Solyndra Failed, But 119 Other Solar Manufacturers and 100,000 Solar Workers Are Succeeding

Anyone who has spent time in Silicon Valley knows that for every Google or Apple, there are scores of companies whose names fade into oblivion. Creating transformative technology is no easy task, and success always has failure in its wake. Indeed, venture capital firms expect just one in ten of the companies they invest in to prosper.

Solyndra is one of those companies that didn’t make the cut. It was trying to create cheaper solar technology, but couldn’t achieve that vision and ultimately lost out in the very competitive solar marketplace.

Solyndra accepted taxpayers’ money, and if there was wrongdoing involved, those responsible must be held to account.

But some lawmakers haven’t stopped there. They have seized on Solyndra’s demise as an opportunity to thwart both the Department of Energy’s loan program and the entire renewable energy sector.

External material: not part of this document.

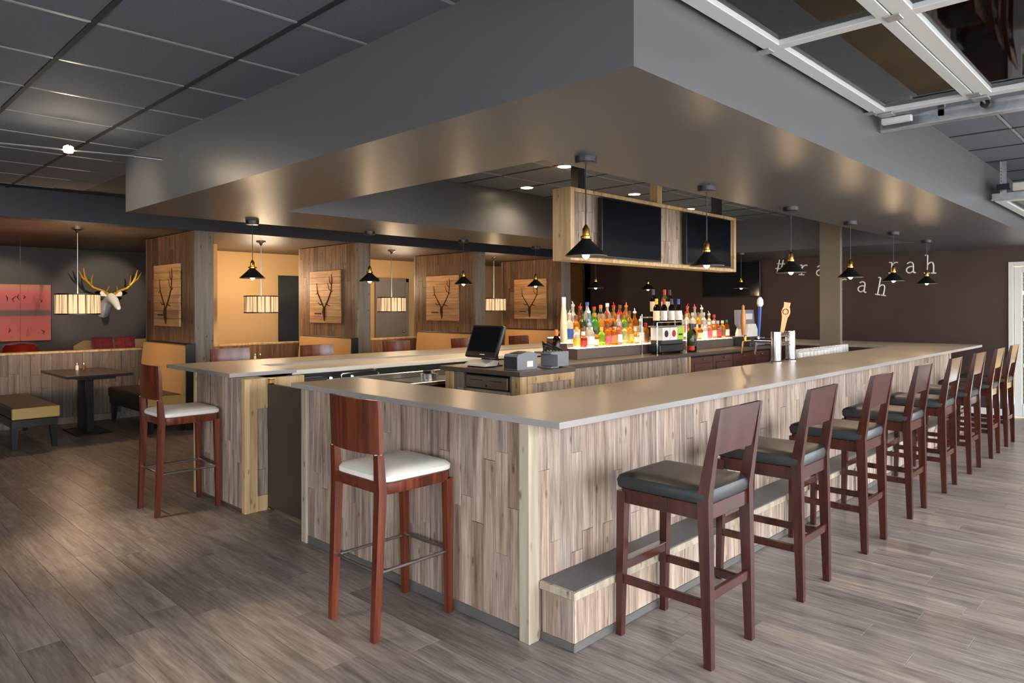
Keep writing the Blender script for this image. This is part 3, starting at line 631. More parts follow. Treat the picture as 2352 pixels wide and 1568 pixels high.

The truth is Solyndra was just 1 of 40 recipients of Department of Energy loan guarantees. It represents only 2.9 percent of the DOE’s renewable energy loan portfolio. And as the New York Times recently reported, plenty of GOP leaders who are now complaining about Solyndra and the clean energy loan program have in the past lobbied hard to secure federal money for clean energy projects in their own districts.

I understand why these lawmakers would want to support clean energy in the communities they represent: it’s one of the fastest growing sectors in the economy. But when they turn around and bash those same programs that benefit them, you know it is politically motivated.

And while they may find fault in the government’s lack of due diligence on Solyndra, the Department of Energy wasn’t the only one who made a bad bet on the company. Just 18 months ago, the Wall Street Journal ranked the company as number 5 in its list of Top 50 Venture-Backed Companies. The company’s private investors included KKR, Argonaut, CMWA, Masdar, Redpoint, and RockPort. Yet their inability to catch the warning signs hasn’t inspired lawmakers’ cries to reexamine private investment and shut down venture capital firms.

Meanwhile, the other 119 PV solar companies in America are thriving and the sector as a whole is booming:  

  • Solar capacity has had annual growth rates topping 45 percent every single year since 2005.
  • Last year it doubled and for the first half of 2011, has grown 72 percent compared to the previous year, according to the Solar Energy Industries Association
  • The price of a solar array has fallen by 42 percent since December, 2010, driven by a combination of market forces and government incentives.
  • More than 100,000 Americans now work in the solar power and solar heating industry, according to 2011 Solar Jobs Census.

PV innovators are just one part of a much larger solar value chain, a chain that many U.S. companies are dominating. American companies lead the way in selling silicon, machining, tooling, creating components like inverters, and installing solar systems. The Solar Energy Industries Association (SEIA) recently published a report showing that the U.S. is a net exporter of solar energy products across the entire value chain, adding $1.9 billion in value to the U.S. economy last year.  This also includes a trade surplus in China.

As my colleague Nathanael Greene points out, the best way for America to maintain a place at the forefront of the clean energy market is not to compete on turf already dominated by other nations. Instead, we should leverage what America does best: innovate new technologies and build new companies.

That will require taking risks and inviting failure. But America industry didn’t grow strong by playing it safe. From Edison on down, our inventors have all made bold choices. After he invented the Model T, William Ford famously said, “If I had asked my customers what they wanted they would have said a faster horse.”

Misconduct and the unlawful use of taxpayers’ money are unacceptable. But attacking clean energy programs is attacking one of the greatest engines of economic growth in our economy right now and undermining American jobs when we need them the most.